I am, among other things, “Charles in CenCA.” A few folk know or remember that despite being born in a laconic little town in the middle of California in 1951 I was raised in Oakland, California.
Yes, that OAKLAND. Oakland formed me, mothered me, made me, made me CATHOLIC. Oakland is, to me, the New Orleans of California minus Mardi Gras, the French Quarter, the mystique, a recent football championship, and natural and man-made disasters (unless murdering one’s neighbors is factored in.)
Wendy and I have the SAINTS/VIKINGS game on. We’ve only visited NOLA once, a month before Katrina. It was lovely, lovely like Jack London Square in Oakland only a whole city. A month later, NOLA was 9/11 all over again. But, like Pogo, it took a while to recognize that the aggravating enemy wasn’t trained terrorist pilots, but the enemy was “US.”
New Orleans has weighed upon my mind, and I suspect most of our minds, for these last five years. I’m happy for the Saints and the saints. I have wanted to return and take the trolley to Treme and the Ninth Ward. I don’t even know if the trolley goes there.

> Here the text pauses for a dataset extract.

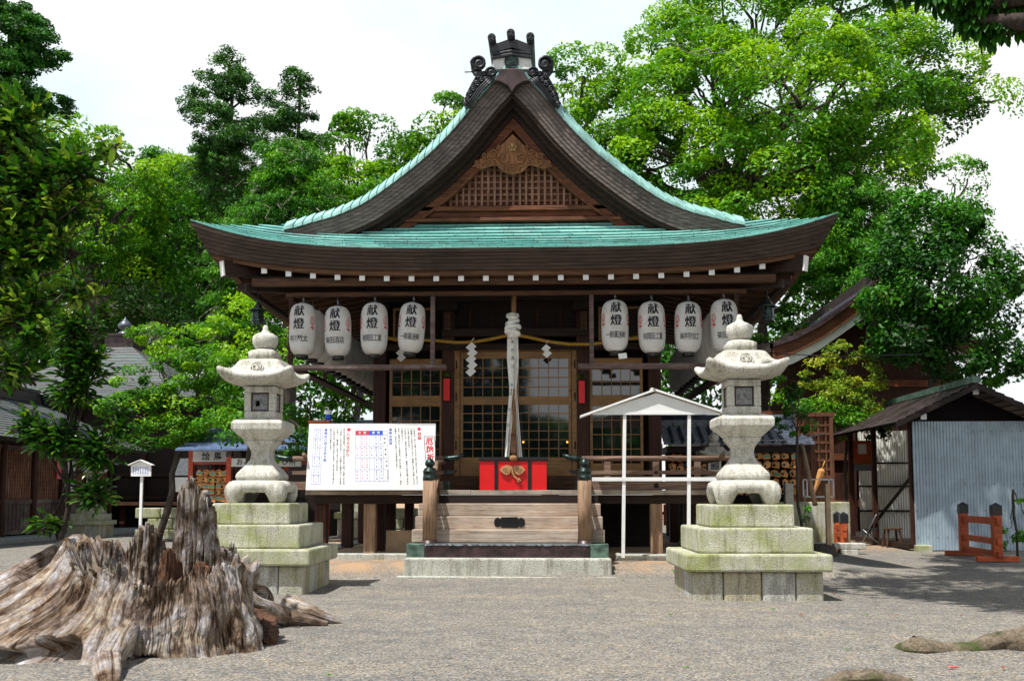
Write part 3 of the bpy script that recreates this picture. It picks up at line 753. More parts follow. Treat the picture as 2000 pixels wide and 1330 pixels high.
# railings (front and sides) with bronze-tipped ends
def rail_side(sx):
    xi = X0 + sx * 1.28; xo = X0 + sx * 4.12; yf = 19.0
    rail = thing('veranda_railing', ('left' if sx < 0 else 'right') + ' wooden veranda railing with upturned bronze rail ends beside the stairs', 'railing', (X0 + sx * 2.7, yf, DZ))
    for nm, z, r_ in (('top_rail', 2.06, .05), ('middle_rail', 1.80, 0), ('bottom_rail', 1.56, -1)):
        mb = MB()
        if r_ > 0: mb.tube([(xi, yf, z), (xo, yf, z)], r_, 12)
        elif r_ == 0: mb.box(min(xi, xo), max(xi, xo), yf - .04, yf + .04, z - .035, z + .035)
        else: mb.box(min(xi, xo), max(xi, xo), yf - .05, yf + .05, z - .075, z + .075)
        ro = mb.build(nm, 'rail', rail)
        mb = MB()
        for xe, s_ in ((xi, -sx), (xo, sx)):
            if r_ > 0:
                mb.tube([(xe, yf, z), (xe + s_ * .12, yf, z), (xe + s_ * .24, yf, z + .02), (xe + s_ * .36, yf, z + .075)], [.054, .056, .05, .03], 12)
            elif r_ == 0:
                mb.prism([(xe, z - .04), (xe + s_ * .2, z - .02), (xe + s_ * .25, z + .05), (xe, z + .04)], yf - .045, yf + .045)
            else: mb.box(min(xe, xe + s_ * .12), max(xe, xe + s_ * .12), yf - .056, yf + .056, z - .08, z + .08)
        mb.build('rail_end', 'bronze' if r_ else 'iron', ro)
    xc = X0 + sx * 3.82
    mb = MB(); mb.tube([(xc, 18.6, 2.14), (xc, 18.78, 2.07), (xc, 19.0, 2.06), (xc, 24, 2.06)], [.03, .05, .05, .05], 12); mb.box(xc - .04, xc + .04, 18.75, 24, 1.765, 1.835); mb.box(xc - .05, xc + .05, 18.8, 24, 1.485, 1.635)
    mb.build('side_rail', 'rail', rail)
    for x in (sx * 2.64, sx * 1.75, sx * 3.4):
        mb = MB(); mb.box(X0 + x - .06, X0 + x + .06, yf - .03, yf + .03, DZ, 2.01); po = mb.build('rail_post', 'rail', rail, bev=.005)
        mb = MB(); X_ = X0 + x
        for z, r_ in ((1.80, .028), (1.56, .045)):
            mb.add([(X_ + r_ * math.sin(p) * math.cos(t), yf - .052 - r_ * .8 * math.cos(p), z + r_ * math.sin(p) * math.sin(t)) for p in (.05, .7, 1.2, 1.57) for t in np.linspace(0, 2 * math.pi, 13)[:-1]],
            [(i * 12 + j, i * 12 + (j + 1) % 12, (i + 1) * 12 + (j + 1) % 12, (i + 1) * 12 + j) for i in range(3) for j in range(12)], True)
        if abs(x) == 2.64: mb.build('nail_cover', 'iron', po)
    # sloping handrail down to the newel
    nx = NL if sx < 0 else NR
    mb = MB(); mb.tube([(xi - sx * -.0, 19.0, 2.0), (nx + sx * .02, 18.75, 1.98), (nx + sx * .0, 18.5, 1.85), (nx, 18.1, 1.72), (nx, 17.7, 1.60)], .045, 8)
    mb.bar((nx, 18.9, 1.70), (nx, 17.65, 1.15), .07, .07); mb.bar((nx, 18.9, 1.45), (nx, 17.65, .8), .08, .14)
    mb.build('sloping_handrail', 'rail', rail)
for sx in (-1, 1): rail_side(sx)
# hanging frames and shelves for the lanterns
for sx in (-1, 1):
    f = thing('lantern_shelf', ('left' if sx < 0 else 'right') + ' hanging frame with a grey purple plank shelf below the front paper lanterns', 'hanging shelf', (X0 + sx * 2.8, 18.62, 3.68))
    for x in (1.46, 4.1):
        mb = MB(); mb.box(X0 + sx * x - .04, X0 + sx * x + .04, 18.58, 18.66, 3.7, 5.055); mb.build('shelf_post', 'dark_z' if x > 2 else 'frame_grey', f)
    mb = MB(); mb.prism([(X0 + sx * 1.22, 3.69), (X0 + sx * 1.20, 3.76), (X0 + sx * 4.1, 3.76), (X0 + sx * 4.1, 3.69)], 18.48, 18.8); mb.build('shelf_plank', 'frame_grey', f, bev=.006)
    mb = MB(); mb.box(X0 + sx * 4.0 - .1, X0 + sx * 4.0 + .1, 18.81, 27, 3.67, 3.73)
    mb.build('side_plank', 'dark_y', f)
    for y in (21.5, 24.5, 27):
        mb = MB(); mb.box(X0 + sx * 4.1 - .03, X0 + sx * 4.1 + .03, y - .03, y + .03, 3.7, 5.06); mb.build('shelf_post', 'dark_z', f)
# ================================================================== THINGS ON AND AROUND THE HALL
# --- paper lanterns
LH, LR = .93, .25
lprof = [(.10, -.47), (.125, -.465), (.165, -.44), (.205, -.39), (.232, -.31), (.246, -.2), (.25, 0), (.247, .2), (.236, .31), (.21, .39), (.17, .44), (.125, .465), (.06, .475)]
def lrad(z): return float(np.interp(z, [p[1] for p in lprof], [p[0] for p in lprof]))
def paper_lantern(label, x, y, zc_, names=None, yaw=0, group=None):
    t = thing('paper_lantern', label, 'paper lantern', (x, y, zc_), yaw, group)
    b_ = MB().lathe(lprof, 28).build('paper_body', 'paper', t, world=False)
    MB().lathe([(.112, -.54), (.112, -.462), (.1, -.46)], 20).build('bottom_ring', 'black', t, world=False)
    mb = MB().lathe([(.07, .47), (.07, .49)], 16); mb.tube([(0, 0, .49), (0, 0, .66)], .008, 5); mb.tube([(.02, 0, .49), (.02, 0, .6)], .006, 4); mb.build('hook', 'steel', t, world=False)
    mb = MB(); mb.tube([(0, -.113, -.50), (0, -.125, -.50)], .008, 6); mb.build('brass_stud', 'gold', t, world=False)
    if names:
        def wrap(mb, vs, fs, e=.004):
            out = []
            for a, z in vs:
                r_ = lrad(z) + e; th = a / .25
                out.append((r_ * math.sin(th), -r_ * math.cos(th), z))
            mb.add(out, fs)
        mb = MB()
        for ch, z in (('献', .30), ('燈', .06)):
            for dx in (-.005, 0, .005):
                v, f = glyphs(ch, .215, bold=.004); wrap(mb, [(a + dx, b2 + z) for a, b2 in v], f, .006 + dx * .6)
        n_ = len(names); sz = .40 / max(4, n_)
        for i, ch in enumerate(names):
            v, f = glyphs(ch, 1, bold=.006); wrap(mb, [(a * sz * 1.0 + (i - (n_ - 1) / 2) * sz * .95 - .01, b2 * .135 - .20) for a, b2 in v], f, .005)
        mb.build('lettering', 'ink', b_, world=False)
        mb = MB()                                # red double-leaf crest on each flank
        for s_ in (-1, 1):
            c0 = s_ * .27
            for rr in (1, .62, .3):
                q_ = []
                for a in np.linspace(0, 2 * math.pi, 19)[:-1]:
                    for e in (1, .84): q_.append((c0 + .052 * rr * e * math.sin(a) * (1 - .25 * math.cos(a)), .14 + .075 * rr * e * math.cos(a)))
                wrap(mb, q_, [(2 * i, 2 * i + 1, (2 * i + 3) % 36, (2 * i + 2) % 36) for i in range(18)], .004)
            wrap(mb, [(c0 - .006, .07), (c0 + .006, .07), (c0 + s_ * .02 + .006, -.03), (c0 + s_ * .02 - .006, -.03)], [(0, 1, 2, 3)], .005)
            for dx, dz in ((-.015, .0), (.02, -.01)):
                wrap(mb, [(c0 + dx + .02 * math.cos(a), .015 + dz + .02 * math.sin(a)) for a in np.linspace(0, 6.28, 9)[:-1]], [tuple(range(8))], .005)
        mb.build('crest', 'inkred', b_, world=False)
    return t
LW = 'front paper lanterns with black writing'
for px_, py_, nm, lab, yw in [
    (591, 644, '中川敏太', 'white paper lantern at the left end of the front row, touching the corner post', -4),
    (660, 648, '柴田酒店', 'white paper lantern second from the left corner post in the front row', -2),
    (731, 643, '㈲岡田工業', 'white paper lantern third from the left corner post in the front row', 0),
    (804, 641, '一柳運送㈱', 'white paper lantern leaning slightly, next to the inner post left of the doors', 3),
    (1201, 637, '一柳運送㈱', 'white paper lantern right of the doors with a small paper tag below it', 2),
    (1273, 640, '㈲岡田工業', 'white paper lantern second from the inner post right of the doors', 2),
    (1344, 640, '㈱井狩自工', 'white paper lantern second from the right end of the front row', 3),
    (1415, 637, '柴田酒店', 'rightmost front paper lantern, partly hidden by the stone lantern finial', 5)]:
    x, z = at(px_, py_, 18.62); o = paper_lantern(lab, x, 18.62, z, nm, R(yw), LW); o.rotation_euler.y = R((px_ * 7 % 5 - 2) * .7); o.scale = (1 + (px_ % 3 - 1) * .012, 1, 1 + (px_ % 4 - 1.5) * .012)
    if px_ == 804: o.rotation_euler.y = R(3)
    if px_ == 1201:
        tg = MB(); tg.box(-.03, .12, -.115, -.11, -.63, -.53, Matrix.Rotation(R(-8), 4, 'Y')); tg.build('paper_tag', 'white', o, world=False)
for sx, side in ((-1, 'left'), (1, 'right')):
    src = None; xr = X0 + (-3.84 if sx < 0 else 3.92)
    lab = 'white paper lantern in the long row receding under the %s side eave' % side
    for i in range(13):
        y = 19.2 + i * .55
        if src is None: src = paper_lantern(lab, xr, y, 4.43, None, 0, 'paper lanterns along the %s side' % side)
        else: dup(src, (xr + random.uniform(-.01, .01), y, 4.43))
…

When AOZ posted that the Chant Intensive would be held in NOLA this January, I didn’t have a moment to share that info with my better half. We were in the midst of effecting the first Solemn Vespers (Sept.8, Nativity of the BVM) at our parish in at least 40 years. But, when I told Wendy tonight about the Intensive, she decided she had to attend. My beloved wife, lyric soprano who is gifted with a voice beyond measure, wants the torture (kidding) of the Turk for twelve hours a day in NEW ORLEANS! We’ll be there. I may be the director/composer of the family, but she is the voice and the accountant! She scored a 94 on an insane, one day Notary exam in the “state” that is known as California. This opera woman wants to freakin’ chant. Got it?
But I’ve done an intensive. I’ve jokingly, haltingly recalled it as akin to doing another Masters. It wasn’t easy for me. Fifty brains in the room, mine the smallest! But I have the “diploma” on my office wall, it meant that much to me. So, I’ll accompany my crusading wife, but I’ll go to New Orleans with another attitude. The first time was Pre-Katrina; second will be post-Katrina/BP.
There’s been a lot in the media five years after Katrina, and the summer of unending oil. I don’t know what to expect of me as I accompany my wife to NOLA this January. But I have to see and feel that what CMAA represents with the Intensive resonates in concert with our Matthew 25 mandatum.
There is little surety in this musing. But, there must be a tangible, visceral connection with G’s slogan, “Save the Liturgy, Save the world,” that is represented by the trials New Orleans has endured in this new century. And I hope to find it.